Nos manuais de história das ideias políticas há muito que ganhou direito de cidade a convicção de que a França não é reformável. Para lá da mutação revolucionária, as estruturas sociais resistem a toda e qualquer tentativa de adaptação. E o medo da “revolução” faz com que todos os governos da v República vejam revolucionários em todas as esquinas. Ou, provavelmente, os governos são profundamente democráticos e não desejam combater a maioria: funcionários públicos, pensionistas e funcionários do setor privado com contratos de trabalho por tempo ilimitado. Os mais jovens e os menos jovens, os que têm contratos de trabalho precários ou que pura e simplesmente estão no desemprego ou no desemprego camuflado (estágios, formações, ateliês, eternas pós-graduações em ciências ocultas,…) não estão disponíveis para a revolução contra a ordem constituída, estão, pelo contrário, empenhadamente apostados na sua defesa. De caminho, o crescimento económico é anémico, o desemprego aumenta, a produtividade cai e as exportações também. Com exceção da Europa de leste, que está numa fase diferente de crescimento, e do Reino Unido, o “mal français” espalhou-se por toda a Europa.
A grogne contra este estado de coisas e contra os governantes de turno alimenta movimentos populistas de direita que correm o risco de, nas eleições presidenciais de 2017, chegar ao Eliseu. Até ao presente, o sistema eleitoral francês para as legislativas, maioritário a duas voltas, tem evitado que os partidos de protesto, à esquerda (como aconteceu na Grécia, Itália, Espanha e Portugal), cheguem ao parlamento e até, nalguns casos, ao governo, e tem contido a Frente Nacional (ao contrário do que aconteceu com os movimentos de extrema-direita nacionalista na Alemanha, Hungria e países nórdicos). Quem não conhecia Hollande – e muitos não o conheciam, nem sequer em França – achou, em 2012, que o “mal français” poderia ser combatido à esquerda. Outros tinham achado que Sarkozy encarnava o presidente providencial que, à direita (ou lá perto), faria o milagre. Sarkozy perdeu para Hollande.
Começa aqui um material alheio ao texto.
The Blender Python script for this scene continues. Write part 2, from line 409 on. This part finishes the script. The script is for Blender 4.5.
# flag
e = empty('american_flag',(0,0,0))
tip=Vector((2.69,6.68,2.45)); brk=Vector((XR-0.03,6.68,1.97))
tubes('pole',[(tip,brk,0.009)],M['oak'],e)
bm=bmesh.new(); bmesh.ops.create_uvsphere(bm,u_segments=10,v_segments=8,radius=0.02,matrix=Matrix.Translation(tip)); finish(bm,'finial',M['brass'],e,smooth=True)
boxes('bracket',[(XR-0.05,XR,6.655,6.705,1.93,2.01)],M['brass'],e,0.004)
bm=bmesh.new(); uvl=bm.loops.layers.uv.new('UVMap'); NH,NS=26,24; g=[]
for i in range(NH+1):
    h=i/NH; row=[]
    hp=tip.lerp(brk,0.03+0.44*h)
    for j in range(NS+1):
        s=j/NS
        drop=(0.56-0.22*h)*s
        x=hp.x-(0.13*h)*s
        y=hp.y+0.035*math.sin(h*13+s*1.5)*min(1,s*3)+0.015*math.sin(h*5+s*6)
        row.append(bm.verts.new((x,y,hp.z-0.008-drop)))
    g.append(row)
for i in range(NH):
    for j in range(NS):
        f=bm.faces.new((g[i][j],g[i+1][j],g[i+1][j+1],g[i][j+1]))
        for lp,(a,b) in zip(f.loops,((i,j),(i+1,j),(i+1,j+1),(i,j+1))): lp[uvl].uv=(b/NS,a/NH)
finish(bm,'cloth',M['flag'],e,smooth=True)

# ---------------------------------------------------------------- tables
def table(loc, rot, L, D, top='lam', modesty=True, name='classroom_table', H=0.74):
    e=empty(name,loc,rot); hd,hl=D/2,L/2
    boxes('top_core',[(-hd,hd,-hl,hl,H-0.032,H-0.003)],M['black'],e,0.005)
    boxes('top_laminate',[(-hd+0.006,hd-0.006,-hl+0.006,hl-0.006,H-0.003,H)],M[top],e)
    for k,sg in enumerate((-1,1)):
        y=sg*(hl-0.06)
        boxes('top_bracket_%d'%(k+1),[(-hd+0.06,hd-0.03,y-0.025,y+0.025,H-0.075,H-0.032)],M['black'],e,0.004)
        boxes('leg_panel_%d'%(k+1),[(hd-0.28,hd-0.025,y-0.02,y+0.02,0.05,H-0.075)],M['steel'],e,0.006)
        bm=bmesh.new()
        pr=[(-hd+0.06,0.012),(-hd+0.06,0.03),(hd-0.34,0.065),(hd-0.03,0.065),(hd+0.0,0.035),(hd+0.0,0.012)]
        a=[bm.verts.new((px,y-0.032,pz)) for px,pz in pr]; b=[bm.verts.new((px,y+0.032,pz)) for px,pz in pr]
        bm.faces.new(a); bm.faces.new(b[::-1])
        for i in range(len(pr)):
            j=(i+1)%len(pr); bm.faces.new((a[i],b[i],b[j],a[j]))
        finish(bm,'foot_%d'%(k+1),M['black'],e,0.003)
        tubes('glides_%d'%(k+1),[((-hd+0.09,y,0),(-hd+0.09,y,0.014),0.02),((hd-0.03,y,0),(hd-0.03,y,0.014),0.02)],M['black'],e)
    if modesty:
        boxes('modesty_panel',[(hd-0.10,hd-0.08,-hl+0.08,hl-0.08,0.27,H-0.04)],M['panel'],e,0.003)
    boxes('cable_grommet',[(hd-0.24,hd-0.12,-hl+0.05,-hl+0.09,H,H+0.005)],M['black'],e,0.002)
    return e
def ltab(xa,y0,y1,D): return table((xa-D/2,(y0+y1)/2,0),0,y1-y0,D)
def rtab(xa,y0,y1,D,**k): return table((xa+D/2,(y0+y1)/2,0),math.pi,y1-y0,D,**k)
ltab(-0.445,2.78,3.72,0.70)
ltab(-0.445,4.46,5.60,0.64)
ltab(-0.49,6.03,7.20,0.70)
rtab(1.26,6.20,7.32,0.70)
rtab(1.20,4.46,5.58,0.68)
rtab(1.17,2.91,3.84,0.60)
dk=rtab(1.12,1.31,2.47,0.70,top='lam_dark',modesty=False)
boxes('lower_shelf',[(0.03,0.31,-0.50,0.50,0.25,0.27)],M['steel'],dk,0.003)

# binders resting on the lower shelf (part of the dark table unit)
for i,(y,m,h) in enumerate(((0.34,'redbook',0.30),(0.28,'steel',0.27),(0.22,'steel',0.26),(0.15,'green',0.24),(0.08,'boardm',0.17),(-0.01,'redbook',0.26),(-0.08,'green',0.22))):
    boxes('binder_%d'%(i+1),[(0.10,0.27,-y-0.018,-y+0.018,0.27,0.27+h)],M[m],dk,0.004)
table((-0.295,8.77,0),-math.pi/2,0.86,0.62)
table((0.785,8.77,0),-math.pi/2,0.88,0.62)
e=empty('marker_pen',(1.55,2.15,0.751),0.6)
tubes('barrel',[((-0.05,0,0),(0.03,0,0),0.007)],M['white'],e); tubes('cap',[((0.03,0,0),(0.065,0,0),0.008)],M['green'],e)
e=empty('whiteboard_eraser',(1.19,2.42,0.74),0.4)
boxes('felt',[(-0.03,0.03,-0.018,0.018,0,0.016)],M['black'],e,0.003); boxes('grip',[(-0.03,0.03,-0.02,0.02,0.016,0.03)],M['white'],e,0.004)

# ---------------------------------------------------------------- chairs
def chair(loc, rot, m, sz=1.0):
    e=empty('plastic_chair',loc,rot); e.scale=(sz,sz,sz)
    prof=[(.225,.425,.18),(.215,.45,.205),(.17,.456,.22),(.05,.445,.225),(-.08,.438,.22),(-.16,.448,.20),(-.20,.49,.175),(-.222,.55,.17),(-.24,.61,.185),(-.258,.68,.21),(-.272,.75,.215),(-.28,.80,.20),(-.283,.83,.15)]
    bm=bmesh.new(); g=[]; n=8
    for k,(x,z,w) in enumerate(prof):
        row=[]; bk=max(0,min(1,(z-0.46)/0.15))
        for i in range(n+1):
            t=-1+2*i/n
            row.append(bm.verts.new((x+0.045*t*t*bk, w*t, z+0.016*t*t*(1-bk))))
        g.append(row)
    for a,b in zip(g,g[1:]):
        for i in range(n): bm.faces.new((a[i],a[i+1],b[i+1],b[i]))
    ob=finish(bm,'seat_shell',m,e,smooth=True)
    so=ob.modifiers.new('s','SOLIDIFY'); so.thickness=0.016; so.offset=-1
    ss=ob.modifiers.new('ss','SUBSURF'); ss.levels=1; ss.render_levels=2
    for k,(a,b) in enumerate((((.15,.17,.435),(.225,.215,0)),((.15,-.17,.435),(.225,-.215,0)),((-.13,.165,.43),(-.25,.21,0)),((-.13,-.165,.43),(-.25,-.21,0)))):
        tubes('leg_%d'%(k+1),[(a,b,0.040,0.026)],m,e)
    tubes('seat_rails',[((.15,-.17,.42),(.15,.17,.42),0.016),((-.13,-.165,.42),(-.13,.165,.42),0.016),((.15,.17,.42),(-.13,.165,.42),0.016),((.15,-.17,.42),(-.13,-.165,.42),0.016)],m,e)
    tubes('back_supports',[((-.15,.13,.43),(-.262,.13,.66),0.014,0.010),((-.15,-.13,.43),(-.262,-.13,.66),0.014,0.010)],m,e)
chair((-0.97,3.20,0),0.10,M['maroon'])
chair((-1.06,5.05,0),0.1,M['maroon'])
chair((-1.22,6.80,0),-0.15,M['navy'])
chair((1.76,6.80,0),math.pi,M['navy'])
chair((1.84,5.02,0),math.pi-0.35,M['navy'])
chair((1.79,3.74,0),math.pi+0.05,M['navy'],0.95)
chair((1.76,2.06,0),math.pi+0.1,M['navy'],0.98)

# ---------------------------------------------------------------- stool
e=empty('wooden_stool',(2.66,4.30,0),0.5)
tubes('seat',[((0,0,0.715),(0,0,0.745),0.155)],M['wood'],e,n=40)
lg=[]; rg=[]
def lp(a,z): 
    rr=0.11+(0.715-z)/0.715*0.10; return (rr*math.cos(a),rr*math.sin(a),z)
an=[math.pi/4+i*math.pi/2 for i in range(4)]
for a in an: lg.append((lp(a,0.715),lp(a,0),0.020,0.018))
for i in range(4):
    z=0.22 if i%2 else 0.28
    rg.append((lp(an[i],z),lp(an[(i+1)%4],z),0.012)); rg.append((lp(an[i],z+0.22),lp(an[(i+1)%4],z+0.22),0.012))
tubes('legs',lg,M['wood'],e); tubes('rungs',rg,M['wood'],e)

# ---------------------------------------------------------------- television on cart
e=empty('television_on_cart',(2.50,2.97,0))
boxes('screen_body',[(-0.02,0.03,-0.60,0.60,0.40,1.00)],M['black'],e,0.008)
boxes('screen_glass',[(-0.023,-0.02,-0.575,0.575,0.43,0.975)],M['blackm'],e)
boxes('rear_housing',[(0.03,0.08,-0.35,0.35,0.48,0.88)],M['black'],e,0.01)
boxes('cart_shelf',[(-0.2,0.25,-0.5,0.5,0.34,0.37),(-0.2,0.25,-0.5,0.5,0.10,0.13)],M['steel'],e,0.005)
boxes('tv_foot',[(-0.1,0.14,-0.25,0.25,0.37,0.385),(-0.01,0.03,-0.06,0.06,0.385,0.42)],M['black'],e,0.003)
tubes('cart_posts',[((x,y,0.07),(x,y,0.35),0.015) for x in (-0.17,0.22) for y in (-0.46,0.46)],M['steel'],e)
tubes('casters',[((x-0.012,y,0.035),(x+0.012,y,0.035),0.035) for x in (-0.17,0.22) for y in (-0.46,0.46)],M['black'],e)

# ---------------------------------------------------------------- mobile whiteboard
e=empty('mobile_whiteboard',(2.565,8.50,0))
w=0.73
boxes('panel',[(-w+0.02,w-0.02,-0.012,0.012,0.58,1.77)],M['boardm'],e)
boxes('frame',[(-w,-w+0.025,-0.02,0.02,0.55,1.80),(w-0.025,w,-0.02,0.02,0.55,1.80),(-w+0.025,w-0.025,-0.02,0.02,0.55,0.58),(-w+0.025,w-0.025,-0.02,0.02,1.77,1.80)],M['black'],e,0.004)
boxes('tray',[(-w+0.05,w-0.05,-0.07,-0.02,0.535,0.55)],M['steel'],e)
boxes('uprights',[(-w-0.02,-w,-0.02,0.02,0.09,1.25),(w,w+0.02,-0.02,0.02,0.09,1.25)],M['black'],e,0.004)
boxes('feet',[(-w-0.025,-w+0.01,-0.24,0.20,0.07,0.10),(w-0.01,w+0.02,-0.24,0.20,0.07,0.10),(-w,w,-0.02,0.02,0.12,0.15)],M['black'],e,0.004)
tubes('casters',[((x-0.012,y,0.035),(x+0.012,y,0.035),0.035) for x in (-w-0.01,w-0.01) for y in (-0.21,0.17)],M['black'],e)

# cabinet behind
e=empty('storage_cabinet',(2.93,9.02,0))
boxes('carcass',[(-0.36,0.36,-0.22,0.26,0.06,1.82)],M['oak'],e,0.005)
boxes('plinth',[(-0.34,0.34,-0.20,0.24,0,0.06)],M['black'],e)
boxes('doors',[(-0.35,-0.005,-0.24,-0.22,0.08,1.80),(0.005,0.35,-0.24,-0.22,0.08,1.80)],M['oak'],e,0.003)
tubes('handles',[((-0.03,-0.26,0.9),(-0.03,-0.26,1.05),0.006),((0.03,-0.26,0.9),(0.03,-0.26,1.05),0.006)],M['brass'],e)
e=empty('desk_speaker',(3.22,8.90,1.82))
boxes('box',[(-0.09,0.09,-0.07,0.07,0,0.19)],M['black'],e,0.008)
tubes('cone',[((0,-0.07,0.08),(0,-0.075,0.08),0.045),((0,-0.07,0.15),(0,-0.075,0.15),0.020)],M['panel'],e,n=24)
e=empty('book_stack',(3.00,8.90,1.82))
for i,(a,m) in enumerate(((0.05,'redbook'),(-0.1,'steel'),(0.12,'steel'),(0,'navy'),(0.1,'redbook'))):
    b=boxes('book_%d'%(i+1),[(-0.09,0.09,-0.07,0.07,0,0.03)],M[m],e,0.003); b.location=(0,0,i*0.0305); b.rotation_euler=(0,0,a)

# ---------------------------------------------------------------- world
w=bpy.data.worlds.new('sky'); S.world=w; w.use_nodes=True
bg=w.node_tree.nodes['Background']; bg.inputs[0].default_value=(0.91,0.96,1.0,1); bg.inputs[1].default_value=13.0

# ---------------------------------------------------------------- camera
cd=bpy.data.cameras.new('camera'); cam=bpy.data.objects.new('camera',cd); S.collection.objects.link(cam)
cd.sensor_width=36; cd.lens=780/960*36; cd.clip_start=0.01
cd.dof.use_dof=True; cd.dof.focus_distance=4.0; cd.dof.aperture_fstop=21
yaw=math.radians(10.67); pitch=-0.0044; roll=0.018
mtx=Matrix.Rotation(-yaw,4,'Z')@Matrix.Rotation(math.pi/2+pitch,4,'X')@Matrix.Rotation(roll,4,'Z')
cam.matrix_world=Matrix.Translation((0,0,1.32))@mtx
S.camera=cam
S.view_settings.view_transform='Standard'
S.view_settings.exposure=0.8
Hollande jurou não se recandidatar se o desemprego não diminuísse. Tirando os fiéis empregados na corte presidencial, ninguém em seu perfeito juízo na Rue de Solférino deseja uma recandidatura de Hollande. Pelas bandas do centro-direita, recauchutado como Les républicains, o entusiasmo com uma recandidatura de Sarkozy é também apanágio dos cortesãos e nas primárias muitos apostam numa vitória de Alain Juppé, um jovem nascido em 1945.
Um ministro do governo Hollande decidiu recentemente lançar um “movimento político” com o promissor nome “En marche!” e tem passado noites e fins de semana em campanha de angariação de fundos. Emmanuel Macron tem no site do seu movimento apenas um vídeo que, sinal dos tempos, poderia servir para vender calcitrin ou pensos higiénicos.
Para os menos familiarizados com o aramaico, vale a pena abonar a favor de Macron a etimologia de Emmanuel: Deus connosco, pela via da profecia e, para os literalistas mais acerbos, pela via da filiação. Que Deus possa vir a estar com Emmanuel é questão sobre a qual não me atrevo a alvitrar. Que o povo francês o venha a fazer, já me parece francamente improvável.